Caius becomes intimate with the idea while handling blooming branches of quince, his fingers plucked by the plant’s thorns as he ties it with twine.

Opening his copy of Wittgenstein’s Philosophical Investigations, Caius finds placed between those pages of the book featuring the philosopher’s critique of “private language” a folded slip of looseleaf covered in handwritten references to Bible verses.

I Peter 1:18-19. Like the Holy One, be holy in all your behavior, writes Peter, “knowing that you were not redeemed with perishable things like silver or gold from your futile way of life inherited from your forefathers, but with precious blood, as of a lamb unblemished and spotless, the blood of Christ.”

Acts 20:28. Paul says to the disciples gathered at Ephesus, “Be on guard for yourselves and for all the flock, among which the Holy Spirit has made you overseers, to shepherd the church of God which He purchased with His own blood.”

“In so far as it makes sense to say that my pain is the same as his, it is also possible for us both to have the same pain,” writes Wittgenstein. For him, pain is shared.

“I have seen a person in a discussion on this subject strike himself on the breast and say: ‘But surely another person can’t have THIS pain!’,” adds the philosopher. “The answer to this is that one does not define a criterion of identity by emphatic stressing of the word ‘this.’ Rather, what the emphasis does is to suggest the case in which we are conversant with such a criterion of identity, but have to be reminded of it” (Philosophical Investigations, p. 91).
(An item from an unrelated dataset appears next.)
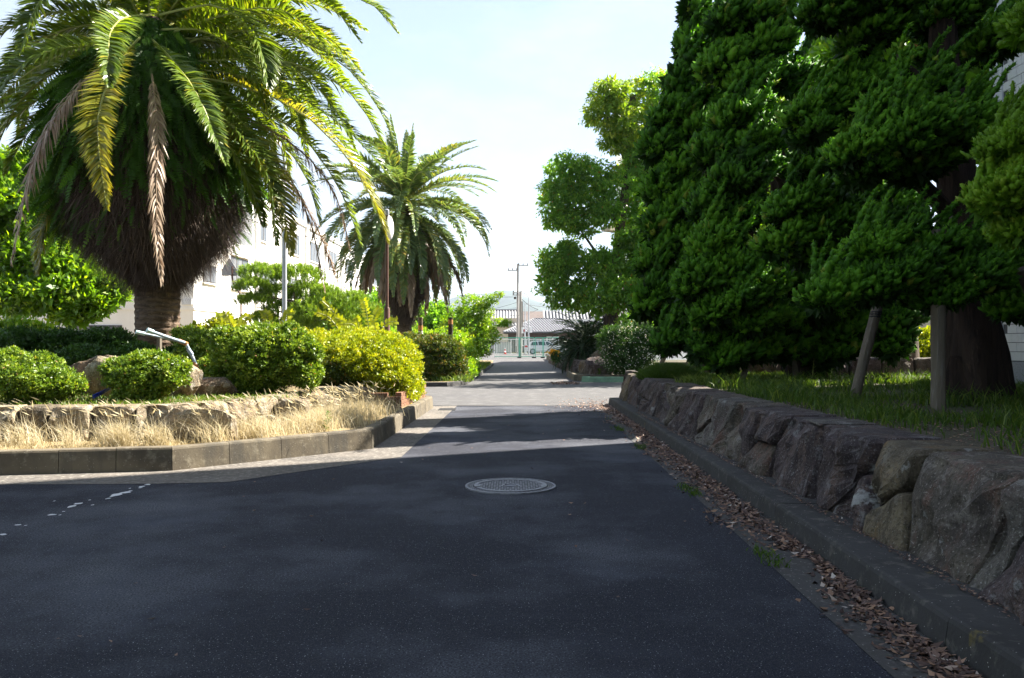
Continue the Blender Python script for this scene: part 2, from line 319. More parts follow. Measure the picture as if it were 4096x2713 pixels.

It is by Scripture that each is reminded.

Tuesday February 18, 2020

Back to Aldous Huxley’s Island, with its Pacific island utopia, the society of Pala, intact despite the “conspiracy” narrative that weaves through it like Muchalinda, the King of Snakes, whose tree the Buddha is said to have sat under. The lesson, we might say, is that “People who aren’t frightened of snakes, people who don’t approach them with the fixed belief that the only good snake is a dead snake, hardly ever get bitten” (239). For Muchalinda cares for the Buddha, shelters the Tathagatha “from the wind and the rain” (238) for the duration of his sitting. Huxley offers the story as a eupsychian alternative to the West’s Eden narrative. Each of us is an island and a world — like Turtle Island — and our time here can be blissful, saved by the Third Noble Truth if we so allow that there is a cure. The prescription for this easing of suffering is laid out in the Buddha’s Eightfold Path. Each of us has within our grasp the power to live as do the Palanese — because each of us is the Shipwrecked Westerner washed up on Pala’s shores like Island‘s protagonist Will Farnaby. If Will can be educated and changed by his encounter with Pala, then so can we. So can all of us. Microcosmic resistance can have observable macrocosmic effects. Millennials outnumber boomers. Go, Bernie, go! Let us put our educations to practice and change the world. “War is over, if you want it,” as John and Yoko sang, with backing vocals by the Harlem Community Choir. No more war on Natives, migrants, women, children, workers, planet. No more war on ourselves.